COLLECTED DATA –
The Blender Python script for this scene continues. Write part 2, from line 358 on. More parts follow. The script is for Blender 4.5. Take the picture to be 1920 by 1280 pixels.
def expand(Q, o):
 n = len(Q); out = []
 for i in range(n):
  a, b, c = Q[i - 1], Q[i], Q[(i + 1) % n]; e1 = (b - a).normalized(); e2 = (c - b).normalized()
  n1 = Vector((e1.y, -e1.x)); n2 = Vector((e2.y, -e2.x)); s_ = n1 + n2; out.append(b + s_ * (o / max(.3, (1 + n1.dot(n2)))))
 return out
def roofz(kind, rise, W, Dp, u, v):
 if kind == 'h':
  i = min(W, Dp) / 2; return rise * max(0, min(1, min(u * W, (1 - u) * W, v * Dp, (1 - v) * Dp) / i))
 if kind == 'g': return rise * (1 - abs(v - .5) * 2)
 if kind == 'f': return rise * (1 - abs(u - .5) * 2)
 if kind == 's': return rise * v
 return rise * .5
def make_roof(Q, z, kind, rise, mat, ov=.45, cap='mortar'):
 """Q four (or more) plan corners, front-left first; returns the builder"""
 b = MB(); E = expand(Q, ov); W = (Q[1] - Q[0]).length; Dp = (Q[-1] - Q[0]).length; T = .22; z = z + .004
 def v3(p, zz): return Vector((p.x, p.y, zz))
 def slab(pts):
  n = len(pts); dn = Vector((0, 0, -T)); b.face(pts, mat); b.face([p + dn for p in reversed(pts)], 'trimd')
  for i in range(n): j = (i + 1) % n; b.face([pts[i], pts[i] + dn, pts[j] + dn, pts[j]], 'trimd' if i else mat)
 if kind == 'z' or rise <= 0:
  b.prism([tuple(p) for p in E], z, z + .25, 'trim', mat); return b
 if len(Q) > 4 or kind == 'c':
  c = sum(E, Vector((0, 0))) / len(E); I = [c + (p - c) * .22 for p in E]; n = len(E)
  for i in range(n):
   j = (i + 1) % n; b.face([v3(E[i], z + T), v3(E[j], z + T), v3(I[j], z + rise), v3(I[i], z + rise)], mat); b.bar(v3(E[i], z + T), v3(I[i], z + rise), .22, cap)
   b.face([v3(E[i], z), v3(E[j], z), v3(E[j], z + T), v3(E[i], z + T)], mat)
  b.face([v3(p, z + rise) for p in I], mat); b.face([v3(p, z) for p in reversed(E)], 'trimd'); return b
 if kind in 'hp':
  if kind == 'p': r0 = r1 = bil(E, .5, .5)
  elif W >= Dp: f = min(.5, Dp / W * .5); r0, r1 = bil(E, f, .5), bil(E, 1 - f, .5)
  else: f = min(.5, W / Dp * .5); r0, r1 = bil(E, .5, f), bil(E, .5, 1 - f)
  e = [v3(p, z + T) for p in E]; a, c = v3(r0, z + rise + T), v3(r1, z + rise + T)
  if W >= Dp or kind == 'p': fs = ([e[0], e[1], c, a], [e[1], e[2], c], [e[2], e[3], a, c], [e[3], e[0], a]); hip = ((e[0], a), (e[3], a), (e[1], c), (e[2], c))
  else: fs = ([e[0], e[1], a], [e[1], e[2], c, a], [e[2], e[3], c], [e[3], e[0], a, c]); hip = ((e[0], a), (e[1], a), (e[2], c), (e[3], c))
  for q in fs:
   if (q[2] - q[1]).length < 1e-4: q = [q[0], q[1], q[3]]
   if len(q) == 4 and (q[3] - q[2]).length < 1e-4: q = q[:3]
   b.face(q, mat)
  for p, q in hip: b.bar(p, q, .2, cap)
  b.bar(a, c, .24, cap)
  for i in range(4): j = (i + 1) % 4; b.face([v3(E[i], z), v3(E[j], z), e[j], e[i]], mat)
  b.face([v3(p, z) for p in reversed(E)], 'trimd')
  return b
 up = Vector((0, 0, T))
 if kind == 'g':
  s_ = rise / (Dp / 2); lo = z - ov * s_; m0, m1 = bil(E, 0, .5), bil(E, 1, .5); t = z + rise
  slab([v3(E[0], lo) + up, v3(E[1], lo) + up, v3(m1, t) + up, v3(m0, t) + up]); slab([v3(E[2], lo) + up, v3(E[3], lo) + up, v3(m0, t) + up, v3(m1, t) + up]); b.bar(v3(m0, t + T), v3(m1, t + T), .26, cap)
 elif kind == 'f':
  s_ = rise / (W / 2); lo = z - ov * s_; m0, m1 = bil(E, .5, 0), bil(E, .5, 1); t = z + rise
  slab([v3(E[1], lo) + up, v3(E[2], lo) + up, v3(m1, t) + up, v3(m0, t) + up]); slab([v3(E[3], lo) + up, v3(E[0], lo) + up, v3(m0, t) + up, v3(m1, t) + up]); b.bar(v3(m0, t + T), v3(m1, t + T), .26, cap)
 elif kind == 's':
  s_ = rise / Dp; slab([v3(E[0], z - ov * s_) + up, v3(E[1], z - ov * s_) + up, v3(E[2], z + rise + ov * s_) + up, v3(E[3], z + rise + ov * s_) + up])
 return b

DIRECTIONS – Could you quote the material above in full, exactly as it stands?

TASK OUTPUT –
The Blender Python script for this scene continues. Write part 2, from line 358 on. More parts follow. The script is for Blender 4.5. Take the picture to be 1920 by 1280 pixels.
def expand(Q, o):
 n = len(Q); out = []
 for i in range(n):
  a, b, c = Q[i - 1], Q[i], Q[(i + 1) % n]; e1 = (b - a).normalized(); e2 = (c - b).normalized()
  n1 = Vector((e1.y, -e1.x)); n2 = Vector((e2.y, -e2.x)); s_ = n1 + n2; out.append(b + s_ * (o / max(.3, (1 + n1.dot(n2)))))
 return out
def roofz(kind, rise, W, Dp, u, v):
 if kind == 'h':
  i = min(W, Dp) / 2; return rise * max(0, min(1, min(u * W, (1 - u) * W, v * Dp, (1 - v) * Dp) / i))
 if kind == 'g': return rise * (1 - abs(v - .5) * 2)
 if kind == 'f': return rise * (1 - abs(u - .5) * 2)
 if kind == 's': return rise * v
 return rise * .5
def make_roof(Q, z, kind, rise, mat, ov=.45, cap='mortar'):
 """Q four (or more) plan corners, front-left first; returns the builder"""
 b = MB(); E = expand(Q, ov); W = (Q[1] - Q[0]).length; Dp = (Q[-1] - Q[0]).length; T = .22; z = z + .004
 def v3(p, zz): return Vector((p.x, p.y, zz))
 def slab(pts):
  n = len(pts); dn = Vector((0, 0, -T)); b.face(pts, mat); b.face([p + dn for p in reversed(pts)], 'trimd')
  for i in range(n): j = (i + 1) % n; b.face([pts[i], pts[i] + dn, pts[j] + dn, pts[j]], 'trimd' if i else mat)
 if kind == 'z' or rise <= 0:
  b.prism([tuple(p) for p in E], z, z + .25, 'trim', mat); return b
 if len(Q) > 4 or kind == 'c':
  c = sum(E, Vector((0, 0))) / len(E); I = [c + (p - c) * .22 for p in E]; n = len(E)
  for i in range(n):
   j = (i + 1) % n; b.face([v3(E[i], z + T), v3(E[j], z + T), v3(I[j], z + rise), v3(I[i], z + rise)], mat); b.bar(v3(E[i], z + T), v3(I[i], z + rise), .22, cap)
   b.face([v3(E[i], z), v3(E[j], z), v3(E[j], z + T), v3(E[i], z + T)], mat)
  b.face([v3(p, z + rise) for p in I], mat); b.face([v3(p, z) for p in reversed(E)], 'trimd'); return b
 if kind in 'hp':
  if kind == 'p': r0 = r1 = bil(E, .5, .5)
  elif W >= Dp: f = min(.5, Dp / W * .5); r0, r1 = bil(E, f, .5), bil(E, 1 - f, .5)
  else: f = min(.5, W / Dp * .5); r0, r1 = bil(E, .5, f), bil(E, .5, 1 - f)
  e = [v3(p, z + T) for p in E]; a, c = v3(r0, z + rise + T), v3(r1, z + rise + T)
  if W >= Dp or kind == 'p': fs = ([e[0], e[1], c, a], [e[1], e[2], c], [e[2], e[3], a, c], [e[3], e[0], a]); hip = ((e[0], a), (e[3], a), (e[1], c), (e[2], c))
  else: fs = ([e[0], e[1], a], [e[1], e[2], c, a], [e[2], e[3], c], [e[3], e[0], a, c]); hip = ((e[0], a), (e[1], a), (e[2], c), (e[3], c))
  for q in fs:
   if (q[2] - q[1]).length < 1e-4: q = [q[0], q[1], q[3]]
   if len(q) == 4 and (q[3] - q[2]).length < 1e-4: q = q[:3]
   b.face(q, mat)
  for p, q in hip: b.bar(p, q, .2, cap)
  b.bar(a, c, .24, cap)
  for i in range(4): j = (i + 1) % 4; b.face([v3(E[i], z), v3(E[j], z), e[j], e[i]], mat)
  b.face([v3(p, z) for p in reversed(E)], 'trimd')
  return b
 up = Vector((0, 0, T))
 if kind == 'g':
  s_ = rise / (Dp / 2); lo = z - ov * s_; m0, m1 = bil(E, 0, .5), bil(E, 1, .5); t = z + rise
  slab([v3(E[0], lo) + up, v3(E[1], lo) + up, v3(m1, t) + up, v3(m0, t) + up]); slab([v3(E[2], lo) + up, v3(E[3], lo) + up, v3(m0, t) + up, v3(m1, t) + up]); b.bar(v3(m0, t + T), v3(m1, t + T), .26, cap)
 elif kind == 'f':
  s_ = rise / (W / 2); lo = z - ov * s_; m0, m1 = bil(E, .5, 0), bil(E, .5, 1); t = z + rise
  slab([v3(E[1], lo) + up, v3(E[2], lo) + up, v3(m1, t) + up, v3(m0, t) + up]); slab([v3(E[3], lo) + up, v3(E[0], lo) + up, v3(m0, t) + up, v3(m1, t) + up]); b.bar(v3(m0, t + T), v3(m1, t + T), .26, cap)
 elif kind == 's':
  s_ = rise / Dp; slab([v3(E[0], z - ov * s_) + up, v3(E[1], z - ov * s_) + up, v3(E[2], z + rise + ov * s_) + up, v3(E[3], z + rise + ov * s_) + up])
 return b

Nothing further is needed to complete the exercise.